From The Financial Times
April 4, 2019
Can the EU bind future governments to promises made by previous prime ministers?
It’s a Brussels dilemma that goes beyond the difficulties posed by a certain soon to be departing member state.
Greece is also becoming a test case for how the EU can wield control in a country that has escaped its leash in one sense.
Athens exited nearly a decade of European bailouts last summer. After receiving hundreds of billions of euros in return for painful and swingeing economic reforms, the country is back borrowing on the debt markets.
But the route to financial independence rarely runs as smoothly as that.
Greece’s suffocating debt pile means it will be paying back European creditors for the next three decades. Eurozone capitals will be demanding fiscal discipline and budget surpluses from Greek governments until they get their money back (pencilled in some time around 2060).
But in the absence of financial market pressure or the stringency of formal bailout programmes, how can the EU make the Greeks play ball?
Brussels officials have been confronted with the dilemma in recent weeks during Greece’s first real post-bailout flare up.

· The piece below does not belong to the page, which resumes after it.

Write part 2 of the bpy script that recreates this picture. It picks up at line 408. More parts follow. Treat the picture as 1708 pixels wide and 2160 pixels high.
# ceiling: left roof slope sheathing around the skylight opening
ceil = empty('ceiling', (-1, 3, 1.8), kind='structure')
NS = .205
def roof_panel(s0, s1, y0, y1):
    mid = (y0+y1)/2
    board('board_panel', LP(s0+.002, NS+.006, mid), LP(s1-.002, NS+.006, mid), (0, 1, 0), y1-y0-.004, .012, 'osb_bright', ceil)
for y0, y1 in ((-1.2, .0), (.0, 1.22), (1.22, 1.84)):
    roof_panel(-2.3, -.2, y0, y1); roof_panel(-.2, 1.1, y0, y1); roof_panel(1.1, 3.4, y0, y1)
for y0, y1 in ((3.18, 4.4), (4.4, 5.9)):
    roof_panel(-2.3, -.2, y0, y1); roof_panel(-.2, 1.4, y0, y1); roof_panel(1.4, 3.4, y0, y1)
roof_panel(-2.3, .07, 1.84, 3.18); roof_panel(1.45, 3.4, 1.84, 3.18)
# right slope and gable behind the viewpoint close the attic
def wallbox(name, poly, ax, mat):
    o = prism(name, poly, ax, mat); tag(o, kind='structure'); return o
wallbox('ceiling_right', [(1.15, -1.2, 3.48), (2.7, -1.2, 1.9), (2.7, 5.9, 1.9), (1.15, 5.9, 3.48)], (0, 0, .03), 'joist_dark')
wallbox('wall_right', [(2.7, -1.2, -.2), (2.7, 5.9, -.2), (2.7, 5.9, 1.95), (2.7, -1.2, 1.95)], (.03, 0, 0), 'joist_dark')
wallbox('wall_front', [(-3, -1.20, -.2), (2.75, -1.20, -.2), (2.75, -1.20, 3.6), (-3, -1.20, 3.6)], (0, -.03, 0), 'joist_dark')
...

Athens is due to receive nearly €1bn in European Central Bank profits owed to the country in return for a series of promised reforms. The cash is earmarked to repay expensive IMF loans and help ease the government’s debt financing pressures.
But the leftwing Syriza government — liberated from the obligations of a bailout and facing an election year — has other ideas.
Hawkish governments — such as the Germans, Dutch and Finns — are unhappy with the generosity of a planned Syriza insolvency law designed to protect homeowners from foreclosures. The lenders want the leftwing government to limit the scope of the measures which have been extended to relief on business loans as well as mortgages.
Three months of wrangling between Athens and the EU institutions over the law has delayed the release of the €1bn tranche.
For Alexis Tsipras, Greek prime minister, giveaways are tempting.
His party is trailing the centre-right New Democracy in the polls ahead of a likely autumn election. The new foreclosure measures also expire at the end of the year, giving him a handy pre-electoral boost with voters fed up of the austerity measures his party succumbed to in the white heat of the crisis.
The €1bn, although helpful, is not a must-have as Greece’s liquidity situation is steadily improving. Eurozone officials hope to iron out the differences and give Athens a green light at a eurogroup meeting in Bucharest on Friday.
But for Brussels and eurozone capitals, the episode may well be a harbinger of bigger difficulties to come in Greece.
Should Mr Tsipras lose his election, as polls suggest, his successor will be even less bound to the promises to run bumper budget surpluses and reform the economy than Syriza.
As with Brexit, politics has a habit of getting in the way of the best laid plans.